К этой хореической публицистике относится у И. Аксакова военный призыв слиться во всенародной всемирной гармонии (1854, печ. 1886) («На Дунай! туда, где новой славы, Славы чистой светит нам звезда!.. О, туда! Отрадно на просторе Там вздохнуть средь жизни мировой, В горе всех свое растратить горе, В счастье всех – исчезнуть, будто в море, Хода дней не слышать над собой…»); у Щербины – небольшая поэма «Битва» (1856) о том, как победит прогресс и утвердит мировую гармонию («…Новое построят жизни зданье, Стройное, как зданье мировое…»); у Полонского – наоборот, горечь при виде неслаженности земной жизни («Два жребия», «Подслушанные думы» с концовкою о хаосе и космосе). У одного П. Якубовича публицистический 5-ст. хорей является не менее 5 раз. Теснее всего с основной нашей темой связаны два стихотворения: оптимистическое – «Перл создания» Трефолева (1892): «Смех сквозь слезы – это верх страдания! Пережить бы только мрачный век – Может быть, как лучший перл создания Заблестит работник-человек…» (и установит общественную гармонию); и пессимистическое – «Грядущее» Надсона (1884): «Будут дни великого сомненья: Утомясь бесцельностью пути, Человек поймет, что нет спасенья И что дальше некуда идти… Для чего и жертвы и страданья? Для чего так поздно понял я, Что в борьбе и смуте мирозданья Цель одна – покой небытия?»

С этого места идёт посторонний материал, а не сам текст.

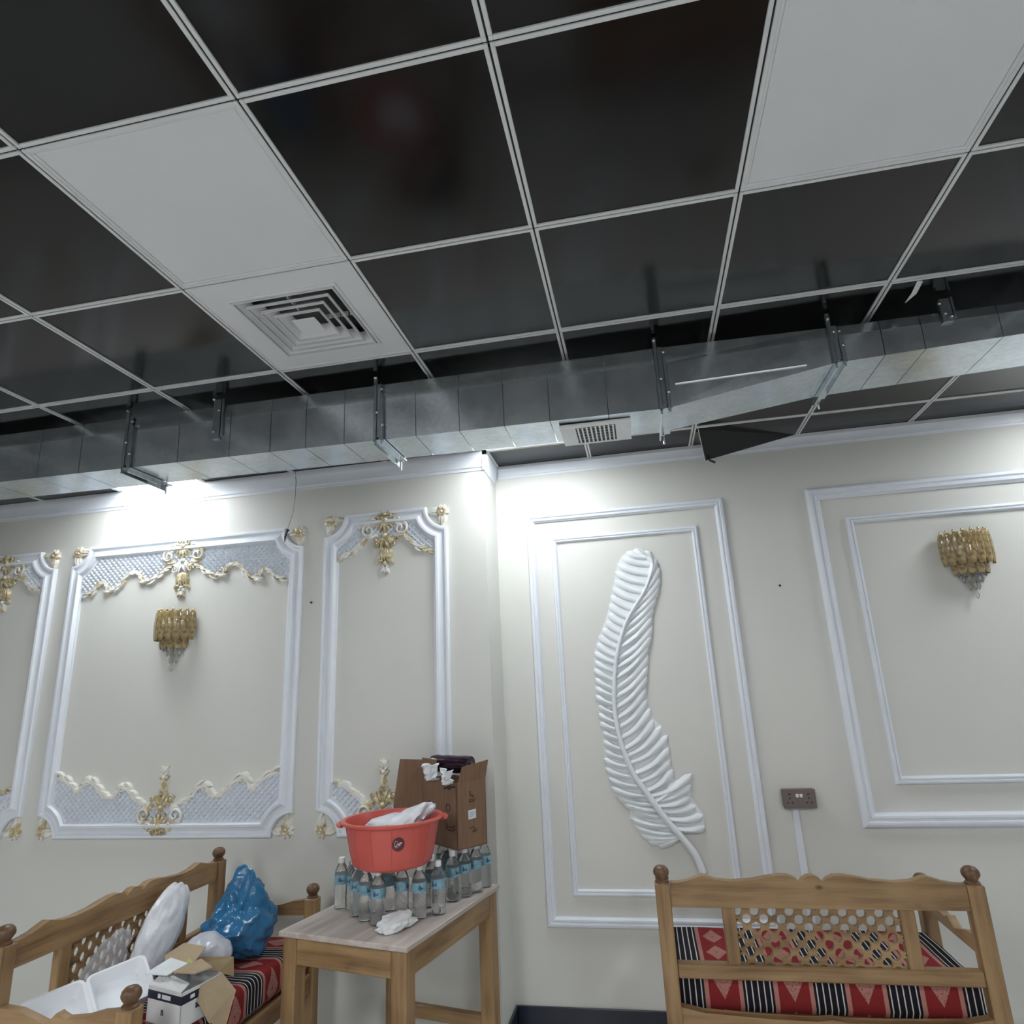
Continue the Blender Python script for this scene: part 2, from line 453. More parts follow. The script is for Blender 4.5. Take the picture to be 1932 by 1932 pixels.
# seam flange of the tapering piece, its highlight built as a bright strip
mb = MB(); mb.tube([(1.03, DF-.004, 2.784), (1.52, DF-.004, 2.793)], .0045, 6); mb.obj('seam_highlight_strip', M['bolt'], duct)
def hanger(x, style):
    zt, zb, yf, yb = dz(x)
    y = yf-.006
    mb = MB()
    if style == 'stub':
        mb.bbox(x-.018, x+.018, y-.012, y+.004, zb+.085, 2.985, .002); mb.bbox(x+.022, x+.030, y-.010, y+.004, zb+.10, 2.99, .002)
    else:
        mb.bbox(x-.026, x-.012, y-.010, y+.004, zb-.012, 2.992, .002); mb.bbox(x+.006, x+.020, y-.014, y+.004, zb-.012, zt-.05, .002)
        mb.bbox(x-.012, x+.006, y-.004, y+.004, zb+.01, zt, .001)
    h = mb.obj('hanger', M['steel'], duct)
    for px, pz in ((-.019, zt+.028), (.012, zt-.03), (-.008, zb+.12), (.016, zb+.06)):
        if style == 'stub' and pz < zb+.1: continue
        MB().lathe([(.0, -.004), (.006, -.003), (.006, .003), (.0, .005)], n=8).obj('bolt', M['bolt'], h, loc=(x+px, y-.013, pz)).rotation_euler = (PI/2, 0, 0)
    if style != 'stub':
        mb = MB(); d = .014 if style == 'long' else .006
        mb.bbox(x-.022, x+.024, yf-.016, yb+(.035 if style == 'long' else .02), zb-.008, zb-.003, .001)
        mb.bbox(x-.022, x-.016, yf-.016, yb+.035, zb-.03, zb-.006, .001)
        mb.bbox(x+.010, x+.016, yf-.016, yb-.06, zb-.026, zb-.006, .001)
        tr = mb.obj('trapeze_bar', M['galv'], duct)
        MB().lathe([(.004, -.03), (.004, .012), (.009, .012), (.009, .020), (.004, .020), (.004, .04)], n=8).obj('threaded_rod', M['bolt'], tr, loc=(x-.004, yb+.022, zb-.02))
hanger(-1.435, 'long'); hanger(-.985, 'stub'); hanger(-.205, 'short'); hanger(.985, 'short'); hanger(1.64, 'short'); hanger(2.03, 'stub')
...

В этих публицистических стихах особенно часто возникает, обычно в концовке (как у Лермонтова), тема поэзии. Когда в конце некрасовского «Страшный год! Газетное витийство…» появляется «Только ты, поэзия святая…», то это тоже отголосок Шиллера: «Freiheit ist nur in dem Reich der Träume, Und das schöne blüht nur im Gesang» (ср. его же «Приговор» о судьбе певцов и, у Трефолева, – «К нашему лагерю», где темы Дороги и Смерти скрещиваются с темой «обломки – потомки» из «Смерти поэта»). Не приходится удивляться, что обличительное стихотворение Фофанова «Декадентам» (1900) тоже написано 5-ст. хореем – «Бледная, с поблекшими чертами, …Ваша Муза – как больной урод…» и, может быть, повлияло на размер обличительных стихов Горького о «маленьких людишках» из «Дачников».

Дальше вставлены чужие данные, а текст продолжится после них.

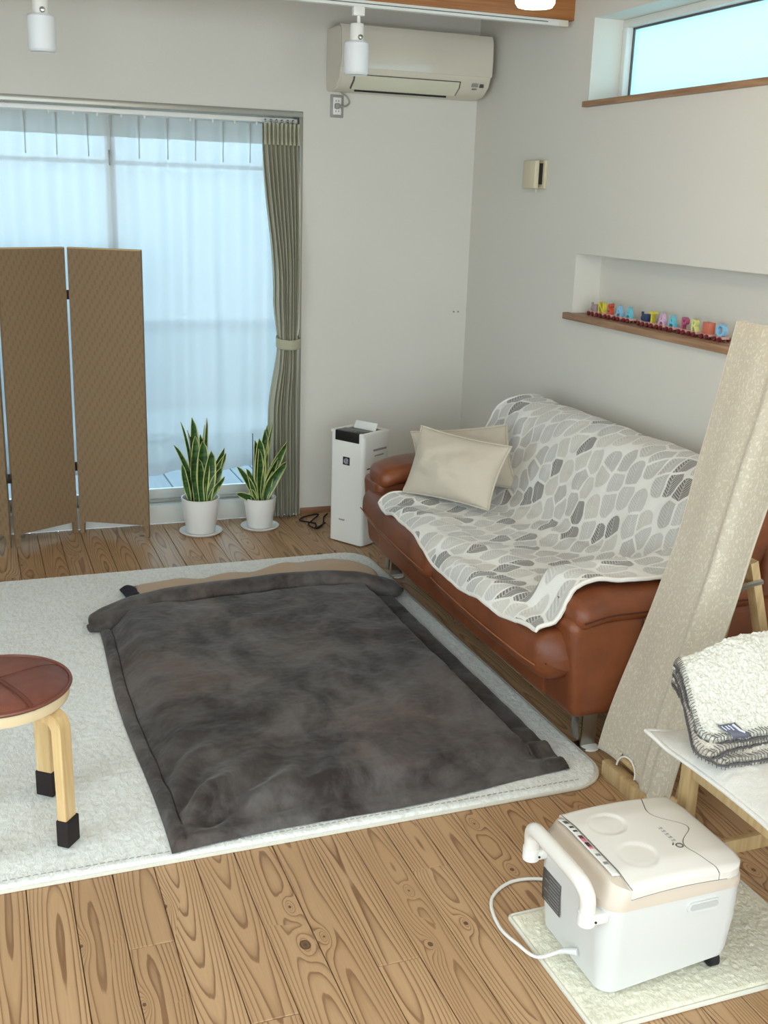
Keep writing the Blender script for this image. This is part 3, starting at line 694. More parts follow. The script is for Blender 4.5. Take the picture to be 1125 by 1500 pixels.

4. Ночь. Этот мотив выступает в двух сочетаниях: «Ночь и дума» и «Ночь и любовь». «Ночь и думу» у окна мы уже видели у Лизандера; еще в 1838 году (до Лермонтова!) об этом писал в недоработанном стихотворении Тургенев, а в 1842 году (до публикации Лермонтова!) – Майков в «Лунной ночи». Просветленной интонации Майкова в 1843 году вторит Фет:
Грустно мне, но не приходят слезы… Силы нет владеть больной душой… Смотрит месяц в окна, как виденье… Бог мой, бог! Коснись перстом творящим До груди разрозненной моей… (Тургенев);
…Дух наш жаждет в этот миг молчания В сонм святых архангелов взлететь И в венце из звезд Отцу создания С ними песнь хвалебную пропеть (Майков);
Ночь. Не слышно городского шума. В небесах – звезда, и от нее, Словно искра, заронилась дума Тайно в сердце грустное мое. И светла, прозрачна дума эта… Но оно так пламенно и свято, Что за жизнь Творца благодаришь (Фет).

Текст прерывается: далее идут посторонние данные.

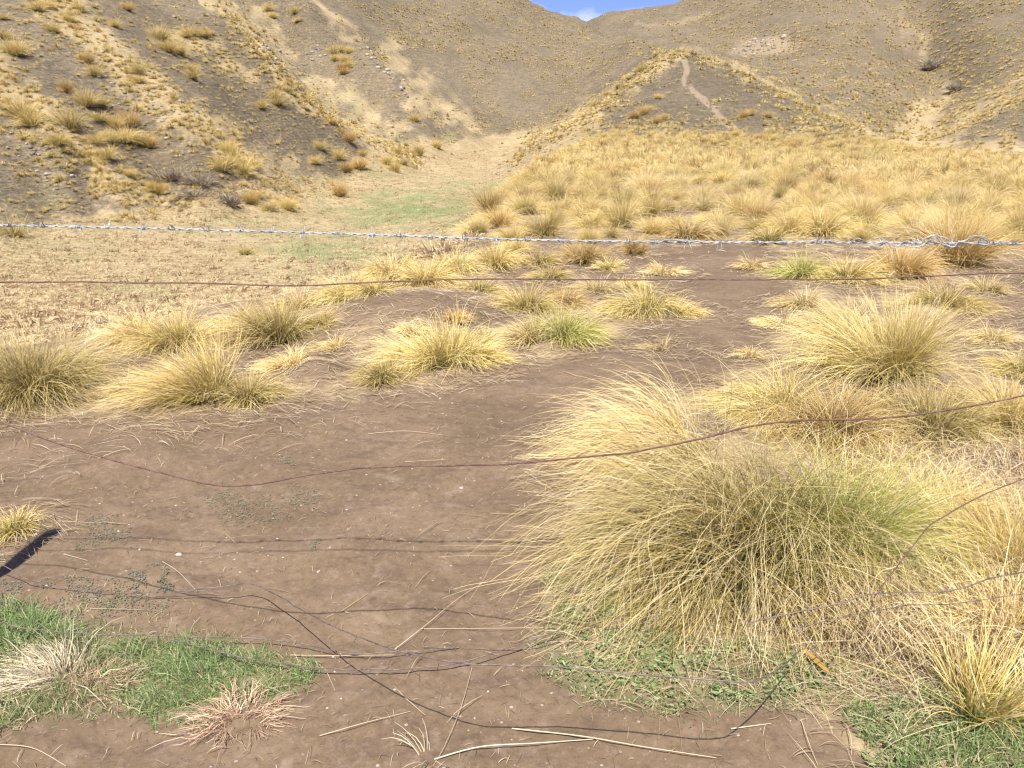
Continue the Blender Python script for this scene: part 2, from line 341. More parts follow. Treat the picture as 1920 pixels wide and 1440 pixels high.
def ground_material():
    m, t, b = newmat('ground_soil')
    g = nd(t, 'ShaderNodeNewGeometry').outputs['Position']
    at = nd(t, 'ShaderNodeAttribute', attribute_name='cover')
    sep = nd(t, 'ShaderNodeSeparateColor'); t.links.new(at.outputs['Color'], sep.inputs[0])
    straw, green, scree = sep.outputs[0], sep.outputs[1], sep.outputs[2]; pale = at.outputs['Alpha']
    # worn earth
    n1 = noise(t, g, 1.3, 5, .6, .3); n2 = noise(t, g, 9, 6, .65); n3 = noise(t, g, 70, 4, .7)
    n4 = noise(t, scaled(t, g, (1, 2.4, 1)), 3.2, 6, .62, .6)
    dirt = mixc(t, ramp(t, n1, .35, .68, 0, 1), (.160, .110, .064), (.222, .156, .095))
    dirt = mixc(t, ramp(t, n4, .5, .72, 0, .65), dirt, (.120, .080, .055))
    dirt = mixc(t, ramp(t, n2, .54, .74, 0, .55), dirt, (.30, .22, .165))
    n5 = noise(t, g, 26, 8, .75)
    dirt = mixc(t, ramp(t, n5, .52, .64, 0, .4), dirt, (.29, .215, .155))
    dirt = mixc(t, ramp(t, n5, .47, .36, 0, .5), dirt, (.10, .066, .045))
    dirt = mixc(t, ramp(t, n3, .56, .75, 0, .4), dirt, (.30, .225, .17))
    dirt = mixc(t, ramp(t, n3, .46, .26, 0, .6), dirt, (.085, .052, .036))
    # small pale grit
    vo = nd(t, 'ShaderNodeTexVoronoi', feature='F1'); vo.inputs['Scale'].default_value = 34; t.links.new(g, vo.inputs['Vector'])
    rs = nd(t, 'ShaderNodeSeparateColor'); t.links.new(vo.outputs['Color'], rs.inputs[0])
    spot = math_(t, 'MULTIPLY', ramp(t, vo.outputs['Distance'], .22, .12, 0, 1), math_(t, 'GREATER_THAN', rs.outputs[0], .93))
    dirt = mixc(t, math_(t, 'MULTIPLY', spot, .75), dirt, (.45, .38, .31))
    # slope soil, streaked along the contours
    zz = scaled(t, g, (.55, .55, 4.2))
    s1 = noise(t, zz, 1.1, 6, .68, .4); s2 = noise(t, g, .06, 5, .6); s3 = noise(t, scaled(t, g, (1.4, 1.4, 7)), 2.2, 4, .65); s4 = noise(t, g, .5, 6, .68)
    slope = mixc(t, ramp(t, s2, .38, .62, 0, 1), (.158, .124, .076), (.205, .160, .102))
    slope = mixc(t, ramp(t, s1, .50, .60, 0, .65), slope, (.100, .082, .052))
    slope = mixc(t, ramp(t, s3, .53, .63, 0, .55), slope, (.27, .215, .135))
    slope = mixc(t, ramp(t, s4, .52, .62, 0, .5), slope, (.27, .21, .12))
    sv = noise(t, scaled(t, g, (1, 1, .6)), 3.5, 5, .75)
    slope = mixc(t, ramp(t, sv, .54, .62, 0, .6), slope, (.38, .31, .21))
    fl = noise(t, scaled(t, g, (.5, .5, 3.2)), 4.2, 5, .8)
    slope = mixc(t, ramp(t, fl, .46, .38, 0, .75), slope, (.062, .050, .032))
    slope = mixc(t, ramp(t, sv, .45, .36, 0, .6), slope, (.075, .062, .042))
    slope = mixc(t, ramp(t, scree, .80, 1.0, 0, .26), slope, (.088, .068, .044))
    base = mixc(t, math_(t, 'MULTIPLY', scree, 1.3, None, True), dirt, slope)
    # dry turf
    f1 = noise(t, g, 2.3, 6, .7, .4); f2 = noise(t, g, 14, 5, .7); f3 = noise(t, g, .35, 4, .6)
    st = mixc(t, ramp(t, f3, .35, .65, 0, 1), (.40, .305, .16), (.49, .385, .215))
    st = mixc(t, ramp(t, f1, .51, .62, 0, .7), st, (.26, .185, .10))
    st = mixc(t, ramp(t, f2, .52, .64, 0, .55), st, (.20, .145, .08))
    mk = math_(t, 'ADD', math_(t, 'MULTIPLY', noise(t, g, .9, 14, .82, .2), .45), math_(t, 'MULTIPLY', noise(t, g, 11, 8, .8), .2))
    mk = math_(t, 'ADD', mk, math_(t, 'MULTIPLY', noise(t, scaled(t, g, (1, 1, 1.6)), 2.8, 5, .7), .35))
    def thresh(w, hw):
        lo = math_(t, 'MULTIPLY_ADD', w, -.42, .70)
        return math_(t, 'DIVIDE', math_(t, 'SUBTRACT', mk, math_(t, 'SUBTRACT', lo, hw)), 2 * hw, None, True)
    sf = math_(t, 'MULTIPLY', thresh(straw, .075), .9)
    c = mixc(t, sf, base, st)
    gr = mixc(t, ramp(t, f2, .4, .65, 0, 1), (.15, .205, .075), (.25, .29, .12))
    gf = math_(t, 'MULTIPLY', thresh(green, .12), math_(t, 'MULTIPLY_ADD', green, .6, .3))
    c = mixc(t, gf, c, gr)
    c = mixc(t, math_(t, 'MULTIPLY', thresh(pale, .07), .65), c, (.37, .285, .19))
    t.links.new(c, b.inputs['Base Color']); b.inputs['Roughness'].default_value = .95
    b.inputs['Specular IOR Level'].default_value = .15
    bh = math_(t, 'ADD', math_(t, 'MULTIPLY', n2, .35), math_(t, 'ADD', math_(t, 'MULTIPLY', n3, .25), math_(t, 'MULTIPLY', n5, .5)))
    bh = math_(t, 'ADD', bh, math_(t, 'MULTIPLY', spot, .2))
    bm_ = nd(t, 'ShaderNodeBump'); bm_.inputs['Strength'].default_value = .6; bm_.inputs['Distance'].default_value = .016
    t.links.new(bh, bm_.inputs['Height'])
    b2 = nd(t, 'ShaderNodeBump'); b2.inputs['Strength'].default_value = .7; b2.inputs['Distance'].default_value = .55
    sh = math_(t, 'MULTIPLY', math_(t, 'ADD', s1, math_(t, 'MULTIPLY', s4, .8)), math_(t, 'MAXIMUM', scree, math_(t, 'MULTIPLY', scree, .5)))
    t.links.new(sh, b2.inputs['Height']); t.links.new(bm_.outputs[0], b2.inputs['Normal'])
    t.links.new(b2.outputs[0], b.inputs['Normal'])
    return m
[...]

В следующие десятилетия «ночь и дума» возвращаются – уже не просветленно, а трагически – в «Ночной думе» Полонского (1874) и у Надсона: поза «у окна» соперничает с позой «выхожу»:
Ты не спишь, блестящая столица… Как больной, я раскрываю очи: Ночь, как море темное, кругом… Знает ли хоть кто-нибудь на свете, Отчего так трудно дышит грудь? [лермонтовское словосочетание] Между мной и целою вселенной Ночь, как море темное, кругом… И уж если бог меня не слышит – Я один, как червь на дне морском (Полонский);
Сжав чело горячими руками, У окна, открытого широко, В душный мрак усталыми очами Я гляжу, томяся одиноко… (Надсон).